Seymour Reich, the former chairman of the Conference of Presidents of Major American Jewish Organizations, is expected to be elected to that post in Miami.

Zionists from across the political spectrum express the hope that Reich will both inject vitality into the movement and lend it the prominence he achieved while heading American Jewry’s leading umbrella group.

“It’s a new ballgame now with Seymour Reich,” said Rabbi Louis Bernstein, veteran leader of the Orthodox Religious Zionists of America, which is a member of the Zionist Federation.

In an interview in the Zionist offices in New York, Reich stated his intention “to claim our rightful place as a strong and vivified entity, capable of acting decisively. “The Zionist movement is a sleeping giant,” he said.

Currently, the Zionist Federation has five staff members in New York, and offices in Chicago and Los Angeles. Reich intends to add a New York-based staffer to deal with political activity.

“We intend to be heard on issues relating to anti-Semitism, relating to U.S. and Israel, and to bring a different viewpoint than other organizations, which is the Israeli experience,” said Reich.

He hopes as well to re-open regional offices closed in recent years due to financial problems.

“We want to better market the need for American Jews to spend time in Israel and send their children there, to promote Jewish-Zionist education, and to relate the commonality of Israel and the U.S. in terms of democratic values and culture,” he said.

The problem for the movement, however, is that these goals are no longer the monopoly of the Zionist organizations. Instead, they have become increasingly the consensus view among Jewish organizations across the board.

“They’ve won the war,” said an organization official who raises money for Israel under the federation, rather than Zionist, banner. “They should declare victory and go home.”

‘ISRAEL IS THE ONLY FOCUS’

The United Jewish Appeal, for example, has committed $250,000 annually toward a program, sponsored by the Montreal-based CRB Foundation, aimed at making a trip to Israel a rite of passage for American Jewish youth.

Karen Rubinstein, executive director of the Zionist Federation and soon of the Zionist Movement, responds with this distinction: “For Zionist groups, Israel is almost the only focus. For other institutions, it’s almost faddish. The Zionist movement always is, and always will be, dedicated to Israel, whether it’s popular or not.”

And unlike the Conference of Presidents, for example, the Zionist umbrella is designed not so much to represent American Jewry in political capitals, but rather to coordinate efforts to nurture the grass roots. It is an emphasis expected to be renewed under Reich.
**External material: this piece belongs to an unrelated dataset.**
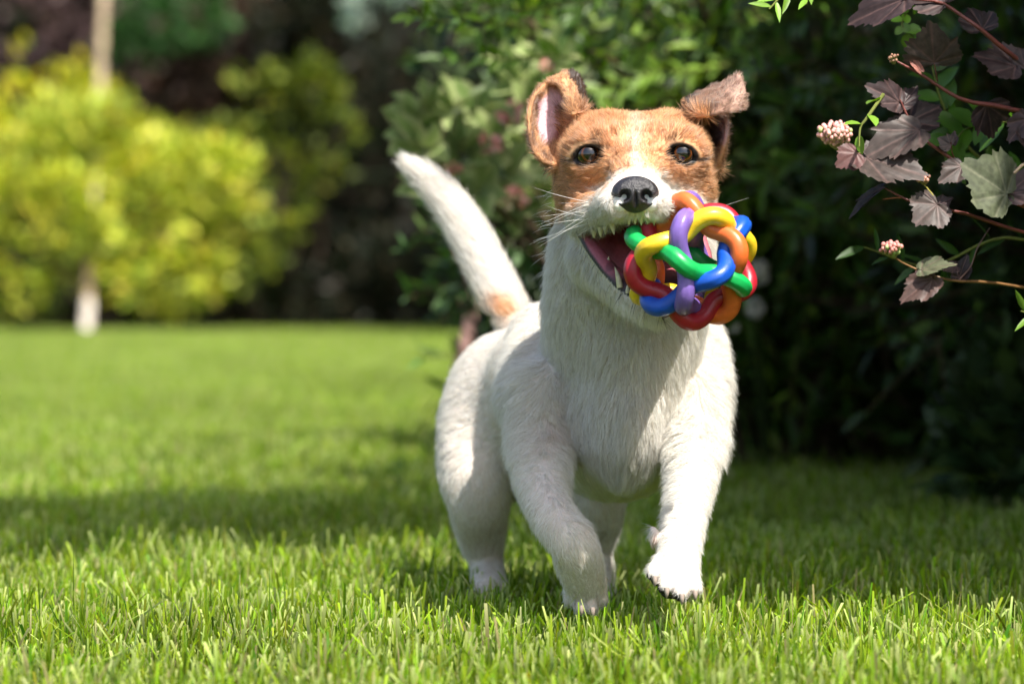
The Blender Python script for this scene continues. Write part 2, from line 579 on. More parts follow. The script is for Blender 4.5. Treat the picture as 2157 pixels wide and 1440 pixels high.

“Federations have to understand that we’re part of the amcha (the masses),” said Reich. “The community is not only those who raise the money, but the organizations that have a grass-roots constituency in Jewish life.”

But one clear vote of no confidence in the American Zionist organizations has come from Israel itself. When it comes to fund raising, for example, Israel’s Labor Party has bypassed the Labor Zionist Alliance, its affiliate within the Zionist Federation.

Instead, the Labor Party turned to Friends of Labor Israel, an independent organization that lies outside the Zionist framework.

At the same time, the Zionist movement has lost its distinctive ideological edge. Unlike the more strident demands of classical Zionist thinkers that the Diaspora was doomed to extinction, and that emigration to Israel was required of all Jews, the current definition of Zionism, as approved by the World Zionist Organization, is more modest.

Its platform, the Jerusalem Program, affirms “the centrality of Israel in Jewish life” and “the ingathering of the Jewish people.”

The problem is that “if everybody’s a Zionist, then in a way nobody’s a Zionist,” conceded Arieh Lebowitz, a leader of Americans for Progressive Israel, which is a member of the Zionist Federation.

Still, Lebowitz and other members of the young guard of the Zionist movement are cautiously optimistic that Reich may be able to reinvigorate the movement and turn it around.